> **To be done**:
The listing below begins with the first line you should copy; stop after the line containing "PI = math.pi", and drop every picture.

> **Recorded data**:

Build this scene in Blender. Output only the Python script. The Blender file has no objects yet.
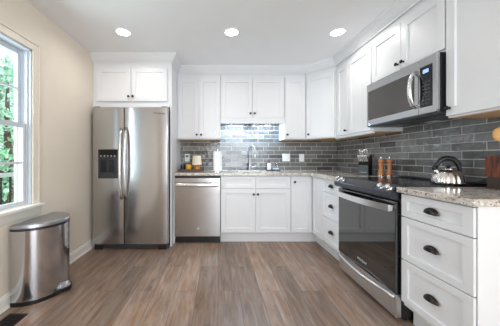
import bpy, bmesh, math, random
from mathutils import Vector, Matrix, noise

random.seed(7)
scene = bpy.context.scene
COL = scene.collection
PI = math.pi

# ------------------------------------------------------------ camera, world, lights
# The eye stands 1.125 m above the floor, looking straight along +Y.
EYE = 1.125
cam_d = bpy.data.cameras.new('camera')
cam_d.sensor_width = 36.0
cam_d.lens = 235.0 / 500.0 * 36.0
cam_d.shift_x = 32.0 / 500.0
cam_d.shift_y = -5.0 / 500.0
cam_d.clip_start = 0.02
cam = bpy.data.objects.new('camera', cam_d)
cam.location = (0, 0, EYE)
cam.rotation_euler = (PI / 2, 0, 0)
COL.objects.link(cam)
scene.camera = cam

scene.view_settings.view_transform = 'Standard'
scene.view_settings.look = 'None'
scene.view_settings.gamma = 1.0
scene.view_settings.use_curve_mapping = False
scene.view_settings.exposure = 0.17
scene.cycles.use_denoising = True
scene.cycles.use_adaptive_sampling = False
scene.cycles.max_bounces = 10
scene.cycles.diffuse_bounces = 6
scene.cycles.glossy_bounces = 5
scene.cycles.sample_clamp_indirect = 6.0
scene.cycles.caustics_reflective = False
scene.cycles.caustics_refractive = False

world = bpy.data.worlds.new('sky')
scene.world = world
world.use_nodes = True
wn = world.node_tree.nodes
bg = wn.get('Background')
bg.inputs['Color'].default_value = (0.84, 0.93, 1.0, 1)
bg.inputs['Strength'].default_value = 1.3


def area_light(name, loc, rot, sx, sy, power, color, parent=None, spread=None):
    l = bpy.data.lights.new(name, 'AREA')
    l.shape = 'RECTANGLE'
    l.size, l.size_y = sx, sy
    l.energy = power
    l.color = color
    if spread:
        l.spread = spread
    o = bpy.data.objects.new(name, l)
    o.location = loc
    o.rotation_euler = rot
    COL.objects.link(o)
    if parent:
        o.parent = parent
    return o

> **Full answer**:
Build this scene in Blender. Output only the Python script. The Blender file has no objects yet.
import bpy, bmesh, math, random
from mathutils import Vector, Matrix, noise

random.seed(7)
scene = bpy.context.scene
COL = scene.collection
PI = math.pi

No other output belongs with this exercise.